▶ BRIEF
From the first line of the data down to and including the line with "obj('cable', bm, M_socket, t)", copy everything exactly, leaving out pictures.

** begin RECORDS TO PROCESS **

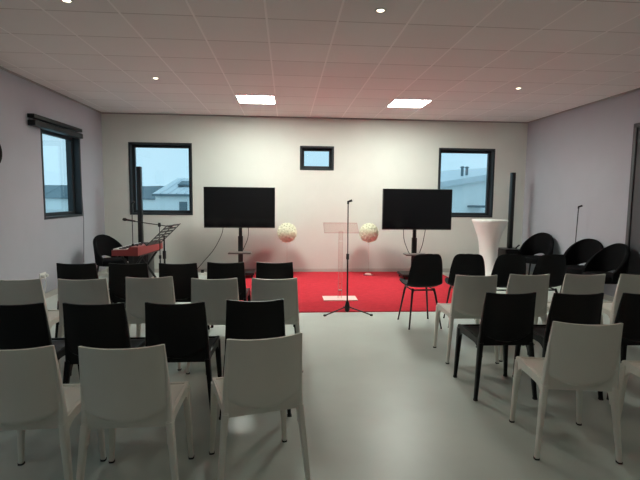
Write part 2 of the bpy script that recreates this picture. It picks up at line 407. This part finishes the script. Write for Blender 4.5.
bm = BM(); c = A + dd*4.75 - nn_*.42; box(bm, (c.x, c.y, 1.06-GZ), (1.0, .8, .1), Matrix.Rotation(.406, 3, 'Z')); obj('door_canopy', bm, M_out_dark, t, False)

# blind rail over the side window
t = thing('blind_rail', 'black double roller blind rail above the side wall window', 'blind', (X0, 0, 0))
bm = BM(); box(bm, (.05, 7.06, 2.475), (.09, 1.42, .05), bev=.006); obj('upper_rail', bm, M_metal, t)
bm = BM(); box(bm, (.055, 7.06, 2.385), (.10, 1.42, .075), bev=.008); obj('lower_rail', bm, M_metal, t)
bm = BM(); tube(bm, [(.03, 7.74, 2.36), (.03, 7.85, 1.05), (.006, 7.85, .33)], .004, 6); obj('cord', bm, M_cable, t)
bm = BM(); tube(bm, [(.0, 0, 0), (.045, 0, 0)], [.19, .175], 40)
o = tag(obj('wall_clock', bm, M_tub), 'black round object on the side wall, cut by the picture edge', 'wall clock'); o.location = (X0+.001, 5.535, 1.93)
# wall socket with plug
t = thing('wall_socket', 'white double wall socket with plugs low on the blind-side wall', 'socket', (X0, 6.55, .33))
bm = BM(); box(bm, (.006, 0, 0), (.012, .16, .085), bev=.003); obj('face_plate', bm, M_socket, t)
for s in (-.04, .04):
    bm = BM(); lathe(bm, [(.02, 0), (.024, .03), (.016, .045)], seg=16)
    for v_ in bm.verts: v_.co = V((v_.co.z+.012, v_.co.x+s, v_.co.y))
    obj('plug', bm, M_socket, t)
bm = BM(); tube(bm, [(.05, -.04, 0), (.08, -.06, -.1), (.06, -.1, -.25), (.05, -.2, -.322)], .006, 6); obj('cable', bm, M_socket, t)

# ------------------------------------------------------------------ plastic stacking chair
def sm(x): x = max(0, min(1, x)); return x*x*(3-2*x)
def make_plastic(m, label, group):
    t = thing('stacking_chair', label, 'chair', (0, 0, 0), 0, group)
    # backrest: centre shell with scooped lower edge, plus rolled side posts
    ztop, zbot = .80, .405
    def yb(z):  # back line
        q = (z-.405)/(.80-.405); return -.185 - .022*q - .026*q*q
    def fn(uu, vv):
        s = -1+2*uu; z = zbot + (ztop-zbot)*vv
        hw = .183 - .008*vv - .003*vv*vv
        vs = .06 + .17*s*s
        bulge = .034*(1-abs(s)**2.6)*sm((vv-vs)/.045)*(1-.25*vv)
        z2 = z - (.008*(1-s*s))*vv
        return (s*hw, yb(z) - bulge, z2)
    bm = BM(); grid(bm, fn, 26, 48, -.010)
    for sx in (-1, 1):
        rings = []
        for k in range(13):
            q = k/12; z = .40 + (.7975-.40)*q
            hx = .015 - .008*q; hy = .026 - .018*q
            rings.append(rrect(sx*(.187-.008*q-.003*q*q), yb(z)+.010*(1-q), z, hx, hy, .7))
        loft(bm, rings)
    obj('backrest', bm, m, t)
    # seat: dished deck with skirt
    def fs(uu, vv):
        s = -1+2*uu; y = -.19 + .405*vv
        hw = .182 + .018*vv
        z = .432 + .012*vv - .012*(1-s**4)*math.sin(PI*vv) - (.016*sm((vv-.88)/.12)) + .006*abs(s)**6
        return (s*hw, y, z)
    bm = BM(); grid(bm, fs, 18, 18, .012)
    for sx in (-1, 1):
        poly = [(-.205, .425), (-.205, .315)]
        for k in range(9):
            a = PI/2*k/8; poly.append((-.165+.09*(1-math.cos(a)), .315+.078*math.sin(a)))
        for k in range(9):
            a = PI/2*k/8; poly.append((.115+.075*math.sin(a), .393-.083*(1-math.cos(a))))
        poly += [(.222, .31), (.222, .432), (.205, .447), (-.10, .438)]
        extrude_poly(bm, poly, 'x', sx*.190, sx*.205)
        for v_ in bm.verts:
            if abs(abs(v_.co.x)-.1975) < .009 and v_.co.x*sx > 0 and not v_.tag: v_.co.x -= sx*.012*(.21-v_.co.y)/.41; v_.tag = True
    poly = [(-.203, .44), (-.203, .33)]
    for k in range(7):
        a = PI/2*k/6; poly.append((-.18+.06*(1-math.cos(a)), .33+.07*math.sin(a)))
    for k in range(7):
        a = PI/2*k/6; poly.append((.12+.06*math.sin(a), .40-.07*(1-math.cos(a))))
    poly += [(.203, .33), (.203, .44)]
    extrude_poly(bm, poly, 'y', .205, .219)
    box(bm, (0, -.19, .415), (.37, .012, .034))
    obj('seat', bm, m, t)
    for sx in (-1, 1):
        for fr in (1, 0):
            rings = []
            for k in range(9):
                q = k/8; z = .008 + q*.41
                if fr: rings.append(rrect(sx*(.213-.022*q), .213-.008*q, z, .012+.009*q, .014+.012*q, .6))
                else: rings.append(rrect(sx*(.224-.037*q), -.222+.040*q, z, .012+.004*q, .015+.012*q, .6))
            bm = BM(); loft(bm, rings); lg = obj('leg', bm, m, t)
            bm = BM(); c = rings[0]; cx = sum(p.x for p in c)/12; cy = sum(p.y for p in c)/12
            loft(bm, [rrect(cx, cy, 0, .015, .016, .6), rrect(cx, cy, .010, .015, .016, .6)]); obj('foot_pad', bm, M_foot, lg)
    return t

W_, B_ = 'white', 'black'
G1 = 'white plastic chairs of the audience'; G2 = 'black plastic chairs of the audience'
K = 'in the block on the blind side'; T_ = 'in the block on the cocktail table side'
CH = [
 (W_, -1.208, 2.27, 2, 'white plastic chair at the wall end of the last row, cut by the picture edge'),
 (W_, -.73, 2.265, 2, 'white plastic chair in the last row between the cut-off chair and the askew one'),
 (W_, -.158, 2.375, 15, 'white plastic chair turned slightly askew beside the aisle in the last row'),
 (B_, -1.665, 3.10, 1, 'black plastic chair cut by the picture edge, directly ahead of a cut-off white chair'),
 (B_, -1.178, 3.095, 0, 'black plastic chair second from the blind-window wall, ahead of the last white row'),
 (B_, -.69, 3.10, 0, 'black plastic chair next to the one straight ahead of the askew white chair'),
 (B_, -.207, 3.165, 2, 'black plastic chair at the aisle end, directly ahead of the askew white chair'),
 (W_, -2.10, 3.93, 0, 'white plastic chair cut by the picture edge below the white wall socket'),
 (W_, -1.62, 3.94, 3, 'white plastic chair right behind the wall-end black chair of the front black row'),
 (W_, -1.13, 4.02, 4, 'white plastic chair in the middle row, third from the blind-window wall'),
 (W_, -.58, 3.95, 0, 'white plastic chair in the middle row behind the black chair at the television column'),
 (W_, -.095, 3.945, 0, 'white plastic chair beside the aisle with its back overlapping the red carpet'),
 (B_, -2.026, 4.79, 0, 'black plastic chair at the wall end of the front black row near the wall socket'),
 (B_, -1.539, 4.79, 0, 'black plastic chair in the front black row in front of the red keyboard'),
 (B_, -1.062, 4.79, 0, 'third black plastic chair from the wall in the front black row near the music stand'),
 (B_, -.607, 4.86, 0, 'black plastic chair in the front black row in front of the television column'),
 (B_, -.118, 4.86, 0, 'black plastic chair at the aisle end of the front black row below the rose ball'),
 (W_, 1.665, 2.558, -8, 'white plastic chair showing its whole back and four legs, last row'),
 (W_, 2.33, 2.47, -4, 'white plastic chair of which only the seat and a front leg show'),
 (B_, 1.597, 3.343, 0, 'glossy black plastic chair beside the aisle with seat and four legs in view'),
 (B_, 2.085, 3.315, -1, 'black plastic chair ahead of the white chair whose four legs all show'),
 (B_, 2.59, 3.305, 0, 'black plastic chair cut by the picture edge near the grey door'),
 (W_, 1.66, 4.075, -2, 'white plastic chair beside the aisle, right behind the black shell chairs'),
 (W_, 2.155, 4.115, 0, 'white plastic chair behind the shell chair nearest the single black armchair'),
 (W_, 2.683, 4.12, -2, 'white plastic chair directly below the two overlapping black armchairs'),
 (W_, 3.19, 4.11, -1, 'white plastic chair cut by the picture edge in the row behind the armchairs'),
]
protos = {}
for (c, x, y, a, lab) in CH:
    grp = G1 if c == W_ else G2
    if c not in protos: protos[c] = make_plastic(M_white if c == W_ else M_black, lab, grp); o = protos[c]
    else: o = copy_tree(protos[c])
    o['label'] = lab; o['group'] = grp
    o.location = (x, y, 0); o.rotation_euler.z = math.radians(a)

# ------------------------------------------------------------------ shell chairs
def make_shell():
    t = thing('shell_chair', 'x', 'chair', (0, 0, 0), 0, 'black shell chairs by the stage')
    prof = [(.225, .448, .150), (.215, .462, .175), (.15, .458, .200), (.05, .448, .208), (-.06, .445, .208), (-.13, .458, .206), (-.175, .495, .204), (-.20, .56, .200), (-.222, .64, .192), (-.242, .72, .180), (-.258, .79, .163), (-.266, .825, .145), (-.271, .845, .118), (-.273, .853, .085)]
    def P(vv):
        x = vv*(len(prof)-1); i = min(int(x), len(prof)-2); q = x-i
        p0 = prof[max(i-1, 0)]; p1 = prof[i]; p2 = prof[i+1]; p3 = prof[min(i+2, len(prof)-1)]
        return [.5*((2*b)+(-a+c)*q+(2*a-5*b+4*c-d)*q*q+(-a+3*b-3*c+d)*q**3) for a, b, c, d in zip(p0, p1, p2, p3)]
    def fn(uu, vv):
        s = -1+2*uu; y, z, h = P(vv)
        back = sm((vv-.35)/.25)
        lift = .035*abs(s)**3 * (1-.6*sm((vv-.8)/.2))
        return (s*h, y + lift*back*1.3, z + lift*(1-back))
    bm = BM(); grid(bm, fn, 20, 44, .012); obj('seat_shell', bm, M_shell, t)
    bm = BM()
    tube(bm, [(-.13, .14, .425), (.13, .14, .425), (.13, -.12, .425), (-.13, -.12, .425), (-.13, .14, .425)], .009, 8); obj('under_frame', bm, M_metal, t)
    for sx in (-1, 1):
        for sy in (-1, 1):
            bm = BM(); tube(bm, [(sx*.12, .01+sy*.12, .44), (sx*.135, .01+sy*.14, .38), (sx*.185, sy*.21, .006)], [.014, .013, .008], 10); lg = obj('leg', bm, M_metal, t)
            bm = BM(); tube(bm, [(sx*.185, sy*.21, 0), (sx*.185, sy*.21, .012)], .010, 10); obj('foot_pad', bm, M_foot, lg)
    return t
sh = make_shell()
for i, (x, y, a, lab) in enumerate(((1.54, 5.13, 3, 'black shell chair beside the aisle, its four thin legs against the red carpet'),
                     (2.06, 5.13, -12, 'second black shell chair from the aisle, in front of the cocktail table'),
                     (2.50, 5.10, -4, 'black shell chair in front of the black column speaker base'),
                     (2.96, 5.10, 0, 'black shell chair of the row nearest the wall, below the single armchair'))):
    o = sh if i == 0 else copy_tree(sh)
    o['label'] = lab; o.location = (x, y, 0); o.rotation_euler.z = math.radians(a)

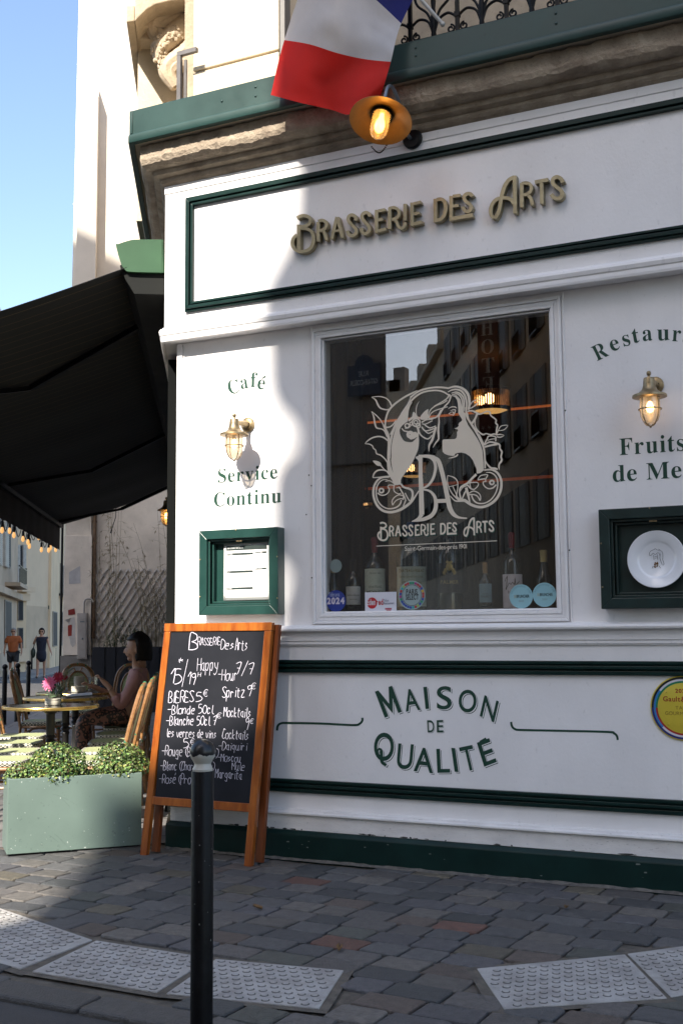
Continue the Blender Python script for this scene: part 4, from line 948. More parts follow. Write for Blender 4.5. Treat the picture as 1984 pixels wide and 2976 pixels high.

** end RECORDS TO PROCESS **

▶ RESULT OF THIS TASK
Write part 2 of the bpy script that recreates this picture. It picks up at line 407. This part finishes the script. Write for Blender 4.5.
bm = BM(); c = A + dd*4.75 - nn_*.42; box(bm, (c.x, c.y, 1.06-GZ), (1.0, .8, .1), Matrix.Rotation(.406, 3, 'Z')); obj('door_canopy', bm, M_out_dark, t, False)

# blind rail over the side window
t = thing('blind_rail', 'black double roller blind rail above the side wall window', 'blind', (X0, 0, 0))
bm = BM(); box(bm, (.05, 7.06, 2.475), (.09, 1.42, .05), bev=.006); obj('upper_rail', bm, M_metal, t)
bm = BM(); box(bm, (.055, 7.06, 2.385), (.10, 1.42, .075), bev=.008); obj('lower_rail', bm, M_metal, t)
bm = BM(); tube(bm, [(.03, 7.74, 2.36), (.03, 7.85, 1.05), (.006, 7.85, .33)], .004, 6); obj('cord', bm, M_cable, t)
bm = BM(); tube(bm, [(.0, 0, 0), (.045, 0, 0)], [.19, .175], 40)
o = tag(obj('wall_clock', bm, M_tub), 'black round object on the side wall, cut by the picture edge', 'wall clock'); o.location = (X0+.001, 5.535, 1.93)
# wall socket with plug
t = thing('wall_socket', 'white double wall socket with plugs low on the blind-side wall', 'socket', (X0, 6.55, .33))
bm = BM(); box(bm, (.006, 0, 0), (.012, .16, .085), bev=.003); obj('face_plate', bm, M_socket, t)
for s in (-.04, .04):
    bm = BM(); lathe(bm, [(.02, 0), (.024, .03), (.016, .045)], seg=16)
    for v_ in bm.verts: v_.co = V((v_.co.z+.012, v_.co.x+s, v_.co.y))
    obj('plug', bm, M_socket, t)
bm = BM(); tube(bm, [(.05, -.04, 0), (.08, -.06, -.1), (.06, -.1, -.25), (.05, -.2, -.322)], .006, 6); obj('cable', bm, M_socket, t)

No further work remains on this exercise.